Surtout, deux questions ne cessent d'insister. Pourquoi les personnages hétérosexuels bénéficient-ils d'une représentation plein cadre de leurs rapports sexuels quand les homosexuels sont cantonnés au placard du hors-champ ? Ce partage des représentations surprend de la part du cinéaste espagnol qui aura été l'un des plus identifiés et à juste titre à la culture « queer » ? À moins que cette hiérarchisation problématique n'atteste qu'un réalisateur naguère prompt au dissensus est désormais en proie à la passion triste du consensus.
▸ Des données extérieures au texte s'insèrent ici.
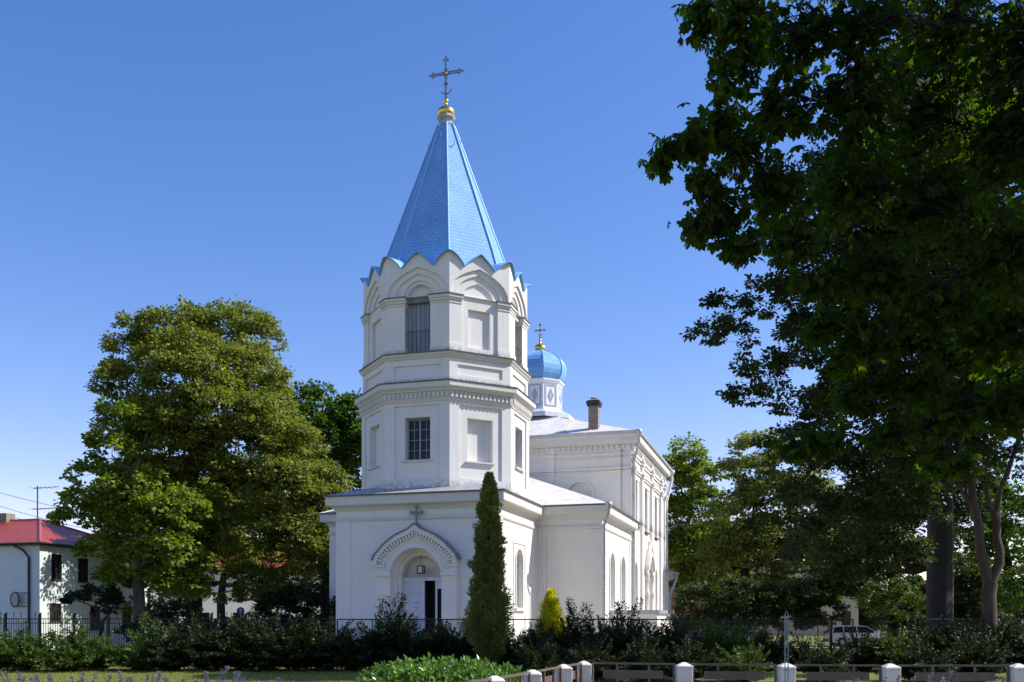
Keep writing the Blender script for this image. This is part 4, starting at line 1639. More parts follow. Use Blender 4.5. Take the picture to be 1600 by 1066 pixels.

Et puis, aussi, pourquoi les passagers de la classe économique ont-ils tous été drogués au point d'être endormis tandis que les passagers de la classe affaire ont droit aux élixirs libérant leurs fantasmes ? Pourquoi, donc, vouer les classes populaires à une impuissance d'agir, sinon parce que ses membres seraient identifiés à une culture sexuelle conservatrice qui les figerait dans une incapacité au délire fantasmatique ? Dans Les Amants passagers, seuls les riches peuvent littéralement s'envoyer en l'air pendant que les pauvres végètent dans les bras de Morphée. Comment Pedro Almodóvar peut-il s'autoriser d'une fiction reproduisant ainsi une hiérarchisation en termes de classes sociales au moment où les classes populaires sont celles qui paient le plus douloureusement la note de la crise économique ? Comment le même réalisateur peut-il s'entêter à considérer, sans que personne n'en soit visiblement choqué, que le droit à la différence (sexuelle) est le seul droit digne de valorisation au moment où manque pour les classes populaires la protection sociale face aux assauts conjugués de l’État débiteur et du capital prédateur ? Comment persévérer à défendre un libéralisme sexuel en l'identifiant à certaines franges de la bourgeoisie culturelle, alors que le néolibéralisme a pris appui sur le droit à la différence et la diversité pour détruire les vieux paradigmes de l'égalité économique ?

 

 

Devant Les Amants passagers, on pense comme Slavoj Zizek que l'intolérance est aujourd'hui vraiment requise pour rompre avec les mirages (que la crise aura dissipés, sauf chez le réalisateur jetlagué) d'une société multiculturelle et libéralisée ayant usé du droit légitime à la différence au risque assumé de faire de l'étendard de la diversité un linceul consensuel recouvrant en toute indifférence le droit à l'égalité.